## begin

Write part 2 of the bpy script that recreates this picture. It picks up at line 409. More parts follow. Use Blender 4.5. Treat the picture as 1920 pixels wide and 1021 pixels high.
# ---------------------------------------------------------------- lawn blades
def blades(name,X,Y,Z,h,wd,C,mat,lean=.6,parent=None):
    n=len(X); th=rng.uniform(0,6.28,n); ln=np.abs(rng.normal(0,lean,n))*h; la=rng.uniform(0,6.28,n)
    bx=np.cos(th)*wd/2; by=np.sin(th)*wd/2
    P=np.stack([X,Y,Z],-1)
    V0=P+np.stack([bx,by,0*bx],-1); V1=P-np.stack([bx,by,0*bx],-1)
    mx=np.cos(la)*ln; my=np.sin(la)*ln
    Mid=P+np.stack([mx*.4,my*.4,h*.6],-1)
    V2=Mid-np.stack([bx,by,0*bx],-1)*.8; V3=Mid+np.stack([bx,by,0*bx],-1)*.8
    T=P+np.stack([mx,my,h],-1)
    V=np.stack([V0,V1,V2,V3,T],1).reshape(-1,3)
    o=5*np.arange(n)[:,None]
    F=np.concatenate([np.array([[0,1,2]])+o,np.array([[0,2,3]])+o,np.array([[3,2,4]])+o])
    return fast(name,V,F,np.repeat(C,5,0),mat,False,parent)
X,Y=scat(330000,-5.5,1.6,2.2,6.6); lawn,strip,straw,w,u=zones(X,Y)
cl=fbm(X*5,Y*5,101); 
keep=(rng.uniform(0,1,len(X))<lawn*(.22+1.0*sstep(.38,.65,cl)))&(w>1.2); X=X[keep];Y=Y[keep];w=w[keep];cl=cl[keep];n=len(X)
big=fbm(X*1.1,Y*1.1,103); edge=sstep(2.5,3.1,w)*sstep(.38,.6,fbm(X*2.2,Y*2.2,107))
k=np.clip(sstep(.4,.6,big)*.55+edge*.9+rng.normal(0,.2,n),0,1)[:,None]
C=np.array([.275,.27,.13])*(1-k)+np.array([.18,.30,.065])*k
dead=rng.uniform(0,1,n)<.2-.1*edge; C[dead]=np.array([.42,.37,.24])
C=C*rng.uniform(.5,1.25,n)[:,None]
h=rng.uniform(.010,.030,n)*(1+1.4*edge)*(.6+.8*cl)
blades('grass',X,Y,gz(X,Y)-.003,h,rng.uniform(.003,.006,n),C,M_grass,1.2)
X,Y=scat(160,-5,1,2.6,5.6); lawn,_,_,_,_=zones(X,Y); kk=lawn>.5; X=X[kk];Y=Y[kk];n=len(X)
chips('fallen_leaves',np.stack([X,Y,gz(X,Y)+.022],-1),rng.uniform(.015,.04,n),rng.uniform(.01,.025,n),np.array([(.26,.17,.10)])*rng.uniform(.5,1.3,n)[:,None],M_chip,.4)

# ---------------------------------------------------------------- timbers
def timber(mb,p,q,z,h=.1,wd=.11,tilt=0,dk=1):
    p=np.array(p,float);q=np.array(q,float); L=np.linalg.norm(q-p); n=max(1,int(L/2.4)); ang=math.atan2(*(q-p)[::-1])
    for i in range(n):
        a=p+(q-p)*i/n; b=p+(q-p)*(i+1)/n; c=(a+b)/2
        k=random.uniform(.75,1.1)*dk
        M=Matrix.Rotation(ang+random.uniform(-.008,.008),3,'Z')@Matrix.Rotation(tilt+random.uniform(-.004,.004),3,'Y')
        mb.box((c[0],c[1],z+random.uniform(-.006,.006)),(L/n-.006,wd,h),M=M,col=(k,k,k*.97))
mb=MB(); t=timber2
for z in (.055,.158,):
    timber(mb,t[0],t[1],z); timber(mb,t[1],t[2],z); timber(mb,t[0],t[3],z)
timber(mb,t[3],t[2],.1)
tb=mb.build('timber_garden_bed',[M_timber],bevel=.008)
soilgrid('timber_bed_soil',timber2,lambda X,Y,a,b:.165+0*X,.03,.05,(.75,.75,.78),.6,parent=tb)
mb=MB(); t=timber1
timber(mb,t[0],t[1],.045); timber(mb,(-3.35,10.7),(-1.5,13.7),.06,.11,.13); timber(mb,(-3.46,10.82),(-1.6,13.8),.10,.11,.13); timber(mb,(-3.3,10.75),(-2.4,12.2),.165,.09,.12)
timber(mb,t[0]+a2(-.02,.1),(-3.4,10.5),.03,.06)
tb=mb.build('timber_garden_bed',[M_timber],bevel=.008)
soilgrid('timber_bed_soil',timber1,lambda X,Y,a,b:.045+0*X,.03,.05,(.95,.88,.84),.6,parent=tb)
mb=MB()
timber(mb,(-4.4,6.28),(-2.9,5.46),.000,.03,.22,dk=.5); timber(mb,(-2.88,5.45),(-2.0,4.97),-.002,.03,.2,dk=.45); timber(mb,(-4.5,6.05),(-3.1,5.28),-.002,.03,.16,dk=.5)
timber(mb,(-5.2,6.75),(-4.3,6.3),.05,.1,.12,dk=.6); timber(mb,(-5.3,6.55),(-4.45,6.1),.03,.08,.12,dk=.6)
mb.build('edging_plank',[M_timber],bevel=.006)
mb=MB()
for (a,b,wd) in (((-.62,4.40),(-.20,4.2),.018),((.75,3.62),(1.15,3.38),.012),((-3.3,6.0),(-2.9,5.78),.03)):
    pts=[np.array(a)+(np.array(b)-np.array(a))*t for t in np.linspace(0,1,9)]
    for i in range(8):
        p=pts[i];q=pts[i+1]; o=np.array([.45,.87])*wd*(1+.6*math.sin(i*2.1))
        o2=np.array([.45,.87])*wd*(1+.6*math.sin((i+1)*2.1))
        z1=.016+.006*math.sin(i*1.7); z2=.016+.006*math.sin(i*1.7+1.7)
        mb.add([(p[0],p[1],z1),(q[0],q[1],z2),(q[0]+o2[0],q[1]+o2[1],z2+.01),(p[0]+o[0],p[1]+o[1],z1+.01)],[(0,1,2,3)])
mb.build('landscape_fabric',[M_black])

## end

Repeat the material above in full, quoting it exactly.

Write part 2 of the bpy script that recreates this picture. It picks up at line 409. More parts follow. Use Blender 4.5. Treat the picture as 1920 pixels wide and 1021 pixels high.
# ---------------------------------------------------------------- lawn blades
def blades(name,X,Y,Z,h,wd,C,mat,lean=.6,parent=None):
    n=len(X); th=rng.uniform(0,6.28,n); ln=np.abs(rng.normal(0,lean,n))*h; la=rng.uniform(0,6.28,n)
    bx=np.cos(th)*wd/2; by=np.sin(th)*wd/2
    P=np.stack([X,Y,Z],-1)
    V0=P+np.stack([bx,by,0*bx],-1); V1=P-np.stack([bx,by,0*bx],-1)
    mx=np.cos(la)*ln; my=np.sin(la)*ln
    Mid=P+np.stack([mx*.4,my*.4,h*.6],-1)
    V2=Mid-np.stack([bx,by,0*bx],-1)*.8; V3=Mid+np.stack([bx,by,0*bx],-1)*.8
    T=P+np.stack([mx,my,h],-1)
    V=np.stack([V0,V1,V2,V3,T],1).reshape(-1,3)
    o=5*np.arange(n)[:,None]
    F=np.concatenate([np.array([[0,1,2]])+o,np.array([[0,2,3]])+o,np.array([[3,2,4]])+o])
    return fast(name,V,F,np.repeat(C,5,0),mat,False,parent)
X,Y=scat(330000,-5.5,1.6,2.2,6.6); lawn,strip,straw,w,u=zones(X,Y)
cl=fbm(X*5,Y*5,101); 
keep=(rng.uniform(0,1,len(X))<lawn*(.22+1.0*sstep(.38,.65,cl)))&(w>1.2); X=X[keep];Y=Y[keep];w=w[keep];cl=cl[keep];n=len(X)
big=fbm(X*1.1,Y*1.1,103); edge=sstep(2.5,3.1,w)*sstep(.38,.6,fbm(X*2.2,Y*2.2,107))
k=np.clip(sstep(.4,.6,big)*.55+edge*.9+rng.normal(0,.2,n),0,1)[:,None]
C=np.array([.275,.27,.13])*(1-k)+np.array([.18,.30,.065])*k
dead=rng.uniform(0,1,n)<.2-.1*edge; C[dead]=np.array([.42,.37,.24])
C=C*rng.uniform(.5,1.25,n)[:,None]
h=rng.uniform(.010,.030,n)*(1+1.4*edge)*(.6+.8*cl)
blades('grass',X,Y,gz(X,Y)-.003,h,rng.uniform(.003,.006,n),C,M_grass,1.2)
X,Y=scat(160,-5,1,2.6,5.6); lawn,_,_,_,_=zones(X,Y); kk=lawn>.5; X=X[kk];Y=Y[kk];n=len(X)
chips('fallen_leaves',np.stack([X,Y,gz(X,Y)+.022],-1),rng.uniform(.015,.04,n),rng.uniform(.01,.025,n),np.array([(.26,.17,.10)])*rng.uniform(.5,1.3,n)[:,None],M_chip,.4)

# ---------------------------------------------------------------- timbers
def timber(mb,p,q,z,h=.1,wd=.11,tilt=0,dk=1):
    p=np.array(p,float);q=np.array(q,float); L=np.linalg.norm(q-p); n=max(1,int(L/2.4)); ang=math.atan2(*(q-p)[::-1])
    for i in range(n):
        a=p+(q-p)*i/n; b=p+(q-p)*(i+1)/n; c=(a+b)/2
        k=random.uniform(.75,1.1)*dk
        M=Matrix.Rotation(ang+random.uniform(-.008,.008),3,'Z')@Matrix.Rotation(tilt+random.uniform(-.004,.004),3,'Y')
        mb.box((c[0],c[1],z+random.uniform(-.006,.006)),(L/n-.006,wd,h),M=M,col=(k,k,k*.97))
mb=MB(); t=timber2
for z in (.055,.158,):
    timber(mb,t[0],t[1],z); timber(mb,t[1],t[2],z); timber(mb,t[0],t[3],z)
timber(mb,t[3],t[2],.1)
tb=mb.build('timber_garden_bed',[M_timber],bevel=.008)
soilgrid('timber_bed_soil',timber2,lambda X,Y,a,b:.165+0*X,.03,.05,(.75,.75,.78),.6,parent=tb)
mb=MB(); t=timber1
timber(mb,t[0],t[1],.045); timber(mb,(-3.35,10.7),(-1.5,13.7),.06,.11,.13); timber(mb,(-3.46,10.82),(-1.6,13.8),.10,.11,.13); timber(mb,(-3.3,10.75),(-2.4,12.2),.165,.09,.12)
timber(mb,t[0]+a2(-.02,.1),(-3.4,10.5),.03,.06)
tb=mb.build('timber_garden_bed',[M_timber],bevel=.008)
soilgrid('timber_bed_soil',timber1,lambda X,Y,a,b:.045+0*X,.03,.05,(.95,.88,.84),.6,parent=tb)
mb=MB()
timber(mb,(-4.4,6.28),(-2.9,5.46),.000,.03,.22,dk=.5); timber(mb,(-2.88,5.45),(-2.0,4.97),-.002,.03,.2,dk=.45); timber(mb,(-4.5,6.05),(-3.1,5.28),-.002,.03,.16,dk=.5)
timber(mb,(-5.2,6.75),(-4.3,6.3),.05,.1,.12,dk=.6); timber(mb,(-5.3,6.55),(-4.45,6.1),.03,.08,.12,dk=.6)
mb.build('edging_plank',[M_timber],bevel=.006)
mb=MB()
for (a,b,wd) in (((-.62,4.40),(-.20,4.2),.018),((.75,3.62),(1.15,3.38),.012),((-3.3,6.0),(-2.9,5.78),.03)):
    pts=[np.array(a)+(np.array(b)-np.array(a))*t for t in np.linspace(0,1,9)]
    for i in range(8):
        p=pts[i];q=pts[i+1]; o=np.array([.45,.87])*wd*(1+.6*math.sin(i*2.1))
        o2=np.array([.45,.87])*wd*(1+.6*math.sin((i+1)*2.1))
        z1=.016+.006*math.sin(i*1.7); z2=.016+.006*math.sin(i*1.7+1.7)
        mb.add([(p[0],p[1],z1),(q[0],q[1],z2),(q[0]+o2[0],q[1]+o2[1],z2+.01),(p[0]+o[0],p[1]+o[1],z1+.01)],[(0,1,2,3)])
mb.build('landscape_fabric',[M_black])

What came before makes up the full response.